Palladium(IV) Fluoride Complexes

Pres. Fell. Harvard College, World Appl. 2009/149,347

High-valent Pd–F complexes, typically Pd(IV)–F complexes such as 1, which are stabilised by the inclusion of two fixed multidentate ligands, and their method of preparation are claimed. They are applied in the fluorination of organic compounds through the transfer of electrophilic F+, such as in the reaction with a Pd(II) aryl complex to yield a fluorinated aryl compound, and can specifically be applied in the preparation of 18F- or 19F-labelled imaging agents for positron emission tomography (PET).


Deposition of Iridium Film on a Memory Capacitor

Tosoh Corp., Japanese Appl. 2009-235,439

A uniform thin film of Ir and/or Ir oxide is formed on a three-dimensional structure by spraying a solution of an Ir complex such as [Ir(ethylcyclopentadienyl)(1,3-cyclohexadiene)] in a solvent such as EtOH onto a semiconductor substrate heated to just above the decomposition temperature of the Ir complex.


Iridium Oxide Electrode

Phelps Dodge Corp., US Appl. 2009/0,288,856

An anode for electrowinning consists of IrO2 or a mixture of ∼80 mol% IrO2 and ∼20 mol% Ta2O5 coated on a conductive substrate such as Ti.
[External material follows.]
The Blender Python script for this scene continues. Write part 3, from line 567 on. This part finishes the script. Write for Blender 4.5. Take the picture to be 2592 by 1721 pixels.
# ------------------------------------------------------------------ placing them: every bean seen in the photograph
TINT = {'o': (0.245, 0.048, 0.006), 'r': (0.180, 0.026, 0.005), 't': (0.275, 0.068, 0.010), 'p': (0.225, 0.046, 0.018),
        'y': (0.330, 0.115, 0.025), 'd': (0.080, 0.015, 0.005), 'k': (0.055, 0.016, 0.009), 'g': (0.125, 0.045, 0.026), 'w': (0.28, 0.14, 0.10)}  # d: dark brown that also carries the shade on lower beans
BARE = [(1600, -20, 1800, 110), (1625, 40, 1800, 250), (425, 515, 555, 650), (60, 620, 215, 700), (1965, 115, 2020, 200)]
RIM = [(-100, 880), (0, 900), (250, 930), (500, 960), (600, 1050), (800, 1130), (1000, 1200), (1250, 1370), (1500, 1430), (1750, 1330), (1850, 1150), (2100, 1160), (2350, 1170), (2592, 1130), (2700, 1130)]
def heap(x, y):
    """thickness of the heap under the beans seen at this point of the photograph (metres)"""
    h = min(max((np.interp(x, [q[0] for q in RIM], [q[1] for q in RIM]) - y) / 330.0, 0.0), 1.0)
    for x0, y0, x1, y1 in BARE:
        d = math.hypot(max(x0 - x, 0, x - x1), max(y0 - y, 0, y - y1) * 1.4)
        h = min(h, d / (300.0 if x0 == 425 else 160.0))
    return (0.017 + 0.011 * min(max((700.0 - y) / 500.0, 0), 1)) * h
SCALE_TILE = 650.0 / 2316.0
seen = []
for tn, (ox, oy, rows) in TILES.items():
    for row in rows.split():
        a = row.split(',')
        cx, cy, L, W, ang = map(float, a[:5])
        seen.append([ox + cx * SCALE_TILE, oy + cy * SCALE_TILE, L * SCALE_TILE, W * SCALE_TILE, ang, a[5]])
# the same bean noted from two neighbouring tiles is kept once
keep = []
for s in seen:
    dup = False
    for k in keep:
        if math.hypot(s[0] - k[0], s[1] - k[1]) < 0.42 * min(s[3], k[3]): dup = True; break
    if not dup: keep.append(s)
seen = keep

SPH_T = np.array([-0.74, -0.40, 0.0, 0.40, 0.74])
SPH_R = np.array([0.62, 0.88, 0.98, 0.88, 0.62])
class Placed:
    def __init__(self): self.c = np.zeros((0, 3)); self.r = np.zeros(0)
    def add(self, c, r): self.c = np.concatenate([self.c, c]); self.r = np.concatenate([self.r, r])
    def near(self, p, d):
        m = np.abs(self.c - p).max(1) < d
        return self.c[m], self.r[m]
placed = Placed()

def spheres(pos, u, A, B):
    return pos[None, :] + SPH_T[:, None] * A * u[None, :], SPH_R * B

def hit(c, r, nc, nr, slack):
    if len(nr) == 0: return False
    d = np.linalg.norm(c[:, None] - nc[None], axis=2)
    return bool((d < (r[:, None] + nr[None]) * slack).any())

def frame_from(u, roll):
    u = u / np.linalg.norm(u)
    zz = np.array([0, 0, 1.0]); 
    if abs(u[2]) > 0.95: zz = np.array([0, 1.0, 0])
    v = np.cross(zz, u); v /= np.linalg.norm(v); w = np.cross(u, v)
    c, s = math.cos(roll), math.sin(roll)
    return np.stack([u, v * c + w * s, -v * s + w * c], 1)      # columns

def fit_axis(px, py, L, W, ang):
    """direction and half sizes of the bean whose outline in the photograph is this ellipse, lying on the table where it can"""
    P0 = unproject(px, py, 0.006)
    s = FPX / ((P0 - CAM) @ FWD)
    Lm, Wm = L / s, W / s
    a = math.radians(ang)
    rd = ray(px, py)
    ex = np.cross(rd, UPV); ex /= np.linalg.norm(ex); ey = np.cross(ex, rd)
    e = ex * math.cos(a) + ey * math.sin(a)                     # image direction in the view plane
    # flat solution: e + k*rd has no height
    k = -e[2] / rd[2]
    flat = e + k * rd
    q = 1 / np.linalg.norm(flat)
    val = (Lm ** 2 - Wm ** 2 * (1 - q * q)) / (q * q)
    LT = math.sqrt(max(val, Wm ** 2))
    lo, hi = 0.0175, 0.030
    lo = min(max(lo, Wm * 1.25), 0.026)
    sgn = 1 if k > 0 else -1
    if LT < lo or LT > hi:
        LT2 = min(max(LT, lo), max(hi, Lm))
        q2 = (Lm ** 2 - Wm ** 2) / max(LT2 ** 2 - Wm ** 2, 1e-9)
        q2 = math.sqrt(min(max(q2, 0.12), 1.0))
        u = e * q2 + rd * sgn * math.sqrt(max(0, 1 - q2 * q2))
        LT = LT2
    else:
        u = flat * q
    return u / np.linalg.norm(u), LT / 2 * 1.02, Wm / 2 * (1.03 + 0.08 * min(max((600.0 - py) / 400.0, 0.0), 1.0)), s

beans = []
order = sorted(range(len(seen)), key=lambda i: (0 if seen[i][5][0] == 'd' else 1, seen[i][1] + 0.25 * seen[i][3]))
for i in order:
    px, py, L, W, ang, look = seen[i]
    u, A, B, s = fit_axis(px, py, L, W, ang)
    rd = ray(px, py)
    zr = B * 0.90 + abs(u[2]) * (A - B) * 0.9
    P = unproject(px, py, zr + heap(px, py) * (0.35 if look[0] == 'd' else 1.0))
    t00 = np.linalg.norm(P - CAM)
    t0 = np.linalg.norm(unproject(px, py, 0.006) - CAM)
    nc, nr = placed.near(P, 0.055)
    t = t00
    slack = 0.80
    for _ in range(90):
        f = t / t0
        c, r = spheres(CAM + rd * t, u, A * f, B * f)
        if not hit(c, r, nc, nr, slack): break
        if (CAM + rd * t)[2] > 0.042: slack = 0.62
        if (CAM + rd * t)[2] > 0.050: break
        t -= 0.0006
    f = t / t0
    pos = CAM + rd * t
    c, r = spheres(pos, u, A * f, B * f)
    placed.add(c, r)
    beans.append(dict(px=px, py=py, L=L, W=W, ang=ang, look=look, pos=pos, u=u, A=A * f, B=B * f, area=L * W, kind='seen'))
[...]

Two layers are present: the first has IrO2 in the crystalline phase, formed by heating a solution of a suitable precursor to between 450–550°C; the second has amorphous IrO2, formed by heating the precursor to between 340–430°C. The coating is described as potentially improving process efficiency of Cu electrowinning operations by reducing cell voltage by ∼15%.


OLEDs for Hydroponics

University of Utah, US Appl. 2009/0,313,891

Polymers with a π-conjugated backbone containing Pt or Ir atoms and emitting phosphorescence and fluorescence at approximately equal levels are claimed. They are formed for example by incorporation of Pt atoms into bis-1,4[2-(4-ethylphenyl)ethynyl]benzene from selected amounts of a complex such as PtCl2(PBu3)2. The polymers can be tuned to emit required levels of both blue-green and red visible light by varying the spacing of monomers carrying Pt or Ir atoms, and they are particularly suited to plant-growing applications.